▶ _Supplied data_
───

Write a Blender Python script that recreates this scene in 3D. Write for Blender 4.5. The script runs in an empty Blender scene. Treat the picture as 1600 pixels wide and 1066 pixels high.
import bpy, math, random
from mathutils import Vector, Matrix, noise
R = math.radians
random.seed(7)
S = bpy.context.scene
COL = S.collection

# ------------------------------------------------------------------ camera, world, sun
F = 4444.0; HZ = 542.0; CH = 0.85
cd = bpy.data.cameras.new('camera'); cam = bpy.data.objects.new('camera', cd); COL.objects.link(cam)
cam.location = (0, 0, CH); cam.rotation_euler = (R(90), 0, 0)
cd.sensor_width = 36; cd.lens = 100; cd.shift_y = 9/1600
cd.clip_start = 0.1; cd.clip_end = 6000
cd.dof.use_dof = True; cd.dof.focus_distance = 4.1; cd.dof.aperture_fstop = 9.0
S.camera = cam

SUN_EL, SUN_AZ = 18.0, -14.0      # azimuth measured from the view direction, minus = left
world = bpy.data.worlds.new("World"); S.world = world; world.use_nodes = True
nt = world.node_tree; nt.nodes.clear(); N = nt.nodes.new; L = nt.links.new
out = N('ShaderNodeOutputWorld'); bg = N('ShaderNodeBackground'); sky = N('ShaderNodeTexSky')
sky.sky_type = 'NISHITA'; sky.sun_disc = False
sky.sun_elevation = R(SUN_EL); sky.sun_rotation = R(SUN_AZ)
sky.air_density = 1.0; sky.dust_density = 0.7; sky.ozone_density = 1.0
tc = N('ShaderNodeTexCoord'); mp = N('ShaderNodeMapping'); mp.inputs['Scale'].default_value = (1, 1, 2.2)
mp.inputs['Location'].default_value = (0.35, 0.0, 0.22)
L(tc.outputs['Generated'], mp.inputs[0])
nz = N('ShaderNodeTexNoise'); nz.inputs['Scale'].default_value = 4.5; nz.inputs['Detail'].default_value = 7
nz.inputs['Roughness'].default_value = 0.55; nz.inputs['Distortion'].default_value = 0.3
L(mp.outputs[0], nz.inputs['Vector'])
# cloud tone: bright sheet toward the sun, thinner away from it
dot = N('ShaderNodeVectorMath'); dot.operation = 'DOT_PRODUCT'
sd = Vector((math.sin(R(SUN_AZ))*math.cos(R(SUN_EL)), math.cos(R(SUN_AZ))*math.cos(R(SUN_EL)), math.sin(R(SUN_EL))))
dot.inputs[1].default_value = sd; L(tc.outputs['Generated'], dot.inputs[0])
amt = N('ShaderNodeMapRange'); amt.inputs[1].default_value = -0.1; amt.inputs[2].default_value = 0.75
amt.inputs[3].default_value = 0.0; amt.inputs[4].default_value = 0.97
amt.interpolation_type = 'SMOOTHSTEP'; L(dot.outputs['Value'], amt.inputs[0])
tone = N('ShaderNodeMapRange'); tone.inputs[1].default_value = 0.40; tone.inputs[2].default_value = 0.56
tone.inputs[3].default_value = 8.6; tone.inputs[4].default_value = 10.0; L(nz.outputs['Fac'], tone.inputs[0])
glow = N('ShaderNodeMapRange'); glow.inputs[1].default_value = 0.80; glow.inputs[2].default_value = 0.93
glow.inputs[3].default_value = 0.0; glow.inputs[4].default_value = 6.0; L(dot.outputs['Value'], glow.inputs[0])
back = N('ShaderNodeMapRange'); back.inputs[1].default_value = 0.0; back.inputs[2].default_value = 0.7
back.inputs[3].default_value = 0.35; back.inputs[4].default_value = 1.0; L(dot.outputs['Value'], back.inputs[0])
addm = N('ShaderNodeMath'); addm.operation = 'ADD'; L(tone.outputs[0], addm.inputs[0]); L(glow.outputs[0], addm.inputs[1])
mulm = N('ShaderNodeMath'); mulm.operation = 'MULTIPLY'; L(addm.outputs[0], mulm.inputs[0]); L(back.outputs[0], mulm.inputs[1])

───

▶ _Task to complete_
Word for word, reproduce the listing above from its start up to and including the line that has "COL = S.collection". Give only those lines.

▶ _Output for this task_
Write a Blender Python script that recreates this scene in 3D. Write for Blender 4.5. The script runs in an empty Blender scene. Treat the picture as 1600 pixels wide and 1066 pixels high.
import bpy, math, random
from mathutils import Vector, Matrix, noise
R = math.radians
random.seed(7)
S = bpy.context.scene
COL = S.collection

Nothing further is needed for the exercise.